For a university: six-year graduation rate, first-year retention, research dollars per faculty, net tuition revenue, and one outcome measure of student learning you’re willing to defend in public.
Notice what’s missing: “average age of buildings.” “Percentage of students who take public transit.” “Social media engagement.” They show up on every listicle and almost never on a plan that anyone maintains. A KPI you won’t feed is worse than no KPI. It’s a small, recurring lie on your dashboard.
Stop adding KPIs. Start retiring them.
The instinct after reading an article like this is to add more metrics. Resist it. The data points the other way.
Three rules, drawn from the 30% that survive:
1. Every KPI gets a name — a human, not a department. “Operations” doesn’t update a number. A person does. Three-quarters of college KPIs have no owner, and those are the ones that go gray first.
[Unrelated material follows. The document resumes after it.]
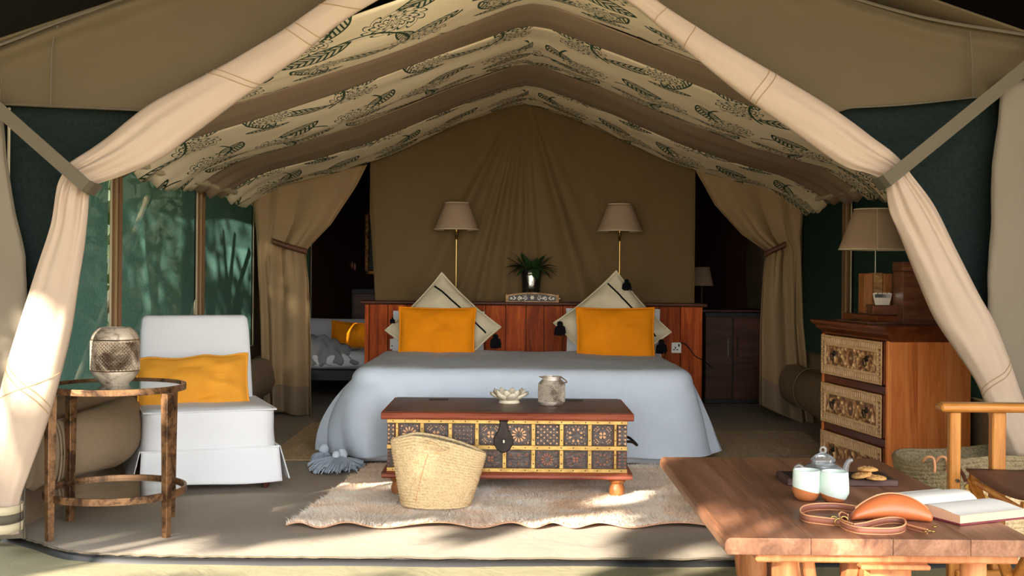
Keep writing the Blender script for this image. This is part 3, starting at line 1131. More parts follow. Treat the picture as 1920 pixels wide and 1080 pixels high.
# pale guy poles outside the left windows
def guy(px0, py0, px1, py1, X, label):
    ps = []
    for px, py in ((px0, py0), (px1, py1)):
        a, b = un(px, py)
        Y = X * F / a
        ps.append(P(px, py, Y))
    d = ps[1] - ps[0]
    foot = ps[0] + d * ((-.07 - ps[0].z) / d.z)
    head = ps[0] - d * .12
    o = thing('guy_pole', label, 'pole', foot)
    MB().tube([Vector((0, 0, 0)), head - foot], .024, 10).build('pole_shaft', M['pole'], o)
    MB().tube([(head - foot) * .985, (head - foot) * 1.004], .028, 10).build('pole_cap', M['pole'], o)
guy(268, 397, 183, 618, -2.62, 'pale leaning pole outside the middle green window')
guy(424, 420, 357, 600, -2.75, 'thinner pale leaning pole outside the far green window')
for i, (y, lab) in enumerate(((3.15, 'forked bark post outside the tent casting its shadow on the near netting'), (4.75, 'forked bark post outside casting its shadow on the middle netting'), (6.55, 'forked bark post outside casting its shadow on the far netting'), (9.2, 'forked bark post outside at the rear corner of the tent'))):
    o = thing('forked_post', lab, 'post', (-3.5, y, -.08))
    MB().tube([(0, 0, 0), (.01, .02, .9), (0, 0, 1.90)], [.05, .042, .036], 10).build('post_shaft', M['bark'], o)
    for s in (-1, 1):
        MB().tube([(0, 0, 1.86), (.0, s * .10, 2.15), (0, s * .17, 2.36)], [.034, .026, .02], 8).build('fork_branch', M['bark'], o)

LIT = [(PF(610, 1032), .10), (PF(680, 1028), .12), (PF(980, 1022), .12), (PF(1060, 1010), .13), (PF(560, 1036), .10), (PF(850, 1040), .07), (PF(900, 1034), .09),  # spots kept sunlit: crowns are shaped with gaps along their sun path
       (PF(100, 1068, -.05), .14), (PF(230, 1062, -.05), .13), (PF(420, 1062, -.05), .07), (PF(640, 1066, -.05), .12), (PF(760, 1060, -.05), .07), (PF(30, 1060, -.05), .12), (PF(900, 1072, -.05), .08), (PF(1090, 1070, -.05), .09), (PF(1330, 1060, -.05), .07),
       (P(35, 600, 4.6), .04), (P(20, 690, 4.6), .08), (P(10, 800, 4.6), .09), (P(20, 900, 4.6), .07), (P(60, 640, 4.6), .05),
       (P(1400, 1022, 2.75), .07), (P(1450, 1022, 2.75), .06), (P(1510, 1025, 2.75), .05), (P(1240, 862, 4.0), .06), (P(1330, 960, 3.1), .05), (P(1650, 1065, 2.9), .05),
       (P(752, 852, 5.16), .03), (P(640, 840, 5.9), .12), (P(690, 870, 6.3), .10), (P(172, 640, 4.85), .035), (P(175, 700, 4.85), .04), (P(140, 735, 4.65), .04), (P(210, 738, 4.65), .035),
       (P(270, 740, 4.65), .05), (P(300, 900, 4.8), .05), (P(1170, 930, 5.6), .06)]
def tree(label, trunk, centre, rad, nleaf, size, seed, gaps=True):
    rn = random.Random(seed)
    o = thing('shade_tree', label, 'tree', trunk)
    t = Vector(trunk)
    cc = Vector(centre)
    MB().tube([(0, 0, 0), (cc - t) * .35 + Vector((.15, .1, 0)), (cc - t) * .8], [.16, .12, .06], 10).build('trunk', M['bark'], o)
    m = MB()
    for k in range(9):
        d = Vector((rn.uniform(-1, 1) * rad[0], rn.uniform(-1, 1) * rad[1], rn.uniform(-.6, .8) * rad[2])) * .8
        m.tube([(cc - t) * .6, (cc - t) * .85 + d * .4, (cc - t) + d], [.05, .03, .012], 6)
    m.build('branches', M['bark'], o)
    m = MB()
    cl = [(Vector((rn.gauss(0, .5) * rad[0], rn.gauss(0, .5) * rad[1], rn.gauss(0, .5) * rad[2])), rn.uniform(.25, .55)) for _ in range(80)]
    n = 0
    while n < nleaf:
        c, r = rn.choice(cl)
        p = cc + c + Vector((rn.gauss(0, r), rn.gauss(0, r), rn.gauss(0, r)))
        n += 1
        if p.z < .15:
            continue
        if gaps:  # leave out leaves that would shade a chosen spot
            ok = True
            for T, g in LIT:
                d = T - p
                if (d - SDIR * d.dot(SDIR)).length < g * 1.25 + size * .5:
                    ok = False
                    break
            if not ok:
                continue
        a = Vector((rn.gauss(0, 1), rn.gauss(0, 1), rn.gauss(0, .6))).normalized()
        b = a.cross(Vector((rn.gauss(0, 1), rn.gauss(0, 1), rn.gauss(0, 1)))).normalized()
        s = size * rn.uniform(.7, 1.3)
        q = p - t
        m.add([q - a * s, q + b * s * .42, q + a * s, q - b * s * .42], [(0, 1, 2, 3)])
    f = m.build('foliage', M['treeleaf'], o, smooth=0, fix=False)
    f['kind'] = 'stuff'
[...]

2. Every KPI gets a cadence before it gets a target. Decide when you’ll look — monthly, quarterly — and put it on a calendar. A KPI without a review date is a KPI without a future. If no one will look at it on a Tuesday, don’t track it.
3. Retire on sight. Once a year, kill every measure with no data and no owner. You’re not losing information. You lost that information the day it went quiet. You’re just removing the clutter that hides the metrics that matter.
A plan with 9 living KPIs beats a plan with 40 phantoms. The median district in our data tracks 9. The hoarders track 270. Guess which dashboards people actually open.
The real work starts after the list
Choosing KPIs feels like strategy. It isn’t. It’s the warm-up.
The strategy is the boring, recurring, deeply human act of looking — every month, on purpose, with a name attached. That’s the 30% that survives. That’s the gap between a plan that runs a school and a PDF in someone’s downloads folder.
A KPI isn’t a number you pick. It’s a promise to keep looking. The hard part was never the list. It’s Tuesday.